佐々木 昨年度(2020年度)から、「3年目研修」のなかにジョブ・クラフティングというセッションを導入しました。「この仕事は自分にとってどのような意味があるのだろう、どのような工夫ができるのだろう、関係者とどのように広く・深くかかわれるだろう」という3つを振り返ることによって、キャリアという観点で仕事を見つめ直しながら、自分にとっての仕事の意味づけを変えるなど、自分と仕事の接続を図るセッションです。
永田 なるほど。3年目研修を受講された皆さんの反応はいかがですか?
佐々木 とても強い手応えを感じています。研修のカリキュラムが狙いどおりということもありますが、タイミングもいいのでしょうね。3年目というと異動を経験した人もいるし、これから海外に出る人もいるし、仕事の選択肢が広がる時期でもあります。このタイミングで同期から刺激を受けることが、自分自身を振り返り、今後を考えるためのガソリンになるのでしょう。そこに経験学習理論を入れ込むことで、単に同期と刺激を与え合うだけでなく、メカニズムをもってしっかり振り返り、成長できる仕掛けになっている、という点がコアだと思います。
永田 大学との共同研究は、この「3年目研修」もテーマにして行ったとうかがいました。研究の内容と結果を教えていただけますか?
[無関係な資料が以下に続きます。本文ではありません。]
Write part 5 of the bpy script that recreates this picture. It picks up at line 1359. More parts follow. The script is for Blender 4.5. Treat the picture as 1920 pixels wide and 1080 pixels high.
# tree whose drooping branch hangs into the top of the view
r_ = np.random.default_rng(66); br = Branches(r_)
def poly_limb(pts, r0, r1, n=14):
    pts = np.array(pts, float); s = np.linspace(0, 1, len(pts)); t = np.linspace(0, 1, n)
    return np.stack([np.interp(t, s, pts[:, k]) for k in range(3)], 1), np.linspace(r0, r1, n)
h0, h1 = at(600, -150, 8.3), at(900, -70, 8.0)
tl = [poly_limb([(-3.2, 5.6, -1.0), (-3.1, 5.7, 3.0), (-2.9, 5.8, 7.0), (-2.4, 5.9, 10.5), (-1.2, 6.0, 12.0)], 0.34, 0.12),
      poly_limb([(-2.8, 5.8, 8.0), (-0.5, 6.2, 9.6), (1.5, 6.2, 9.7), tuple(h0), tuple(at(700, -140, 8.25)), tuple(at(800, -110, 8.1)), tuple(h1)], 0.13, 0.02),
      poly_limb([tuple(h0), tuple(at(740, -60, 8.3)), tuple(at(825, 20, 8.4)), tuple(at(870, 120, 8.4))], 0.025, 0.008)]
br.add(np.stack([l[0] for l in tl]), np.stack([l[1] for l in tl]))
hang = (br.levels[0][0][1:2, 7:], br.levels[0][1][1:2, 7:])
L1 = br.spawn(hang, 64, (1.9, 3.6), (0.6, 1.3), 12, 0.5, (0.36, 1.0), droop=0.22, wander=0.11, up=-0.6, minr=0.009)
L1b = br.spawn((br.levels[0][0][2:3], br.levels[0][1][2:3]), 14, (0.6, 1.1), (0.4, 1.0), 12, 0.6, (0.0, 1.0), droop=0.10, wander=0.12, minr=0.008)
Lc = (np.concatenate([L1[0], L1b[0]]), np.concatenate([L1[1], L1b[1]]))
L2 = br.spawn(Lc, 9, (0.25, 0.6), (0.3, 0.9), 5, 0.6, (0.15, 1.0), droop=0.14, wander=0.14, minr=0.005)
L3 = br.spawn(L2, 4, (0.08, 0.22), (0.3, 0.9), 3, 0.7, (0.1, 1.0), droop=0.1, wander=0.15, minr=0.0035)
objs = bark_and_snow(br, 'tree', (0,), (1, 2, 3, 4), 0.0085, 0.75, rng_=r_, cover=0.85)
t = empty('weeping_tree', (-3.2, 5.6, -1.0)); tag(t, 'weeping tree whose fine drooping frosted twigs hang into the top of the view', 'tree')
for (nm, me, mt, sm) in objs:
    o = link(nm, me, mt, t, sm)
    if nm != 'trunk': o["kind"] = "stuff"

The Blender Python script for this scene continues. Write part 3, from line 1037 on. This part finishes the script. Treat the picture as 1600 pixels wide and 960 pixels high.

佐々木 活躍する社員がどのような経験学習をしているのかを分析し、その方法論を抽出することで再現性を持たせ、活躍する人を増やしていこう、という目的で行った共同研究でした。実際、内省するために約120人の3年目社員が記入したシートを分析した結果、活躍している社員に共通する内省方法が3つ浮かび上がってきました。1つめは、不安、焦り、迷い、苦しさ、プレッシャーなどのネガティブな感情をしっかりと捉えて、それをポジティブな方向に向けるために咀嚼していること。2つめは、感激、自信、責任感、充実感、熱意、好奇心などのポジティブな感情をしっかりと内省し、仕事をする上での原動力にしていること。3つめは、成功したことをきちんと振り返っていることです。日本人は失敗したことばかりを振り返りがちですが、それだけでなく、成功したこともきちんと振り返ることで、再現性を高めているのですね。
三井物産人材開発株式会社
人材開発部長 佐々木孝仁 Takahito Sasaki
一橋大学経済学部卒業、2005年に株式会社リンクアンドモチベーションに入社、その後教育系ベンチャー企業を経て、2009年に三井物産人材開発株式会社入社。三井物産グループ向け研修の企画・開発・講師や各種研修起ち上げ等を経験。2017年にアジア・大洋州三井物産(株)(在シンガポール)に出向し、アジア地域の育成体系再構築を主導。2021年より現職。人材開発部門の責任者を務めつつ、各大学との共同研究をリードしている。立教大学大学院経営学専攻(リーダーシップ開発コース)在学中。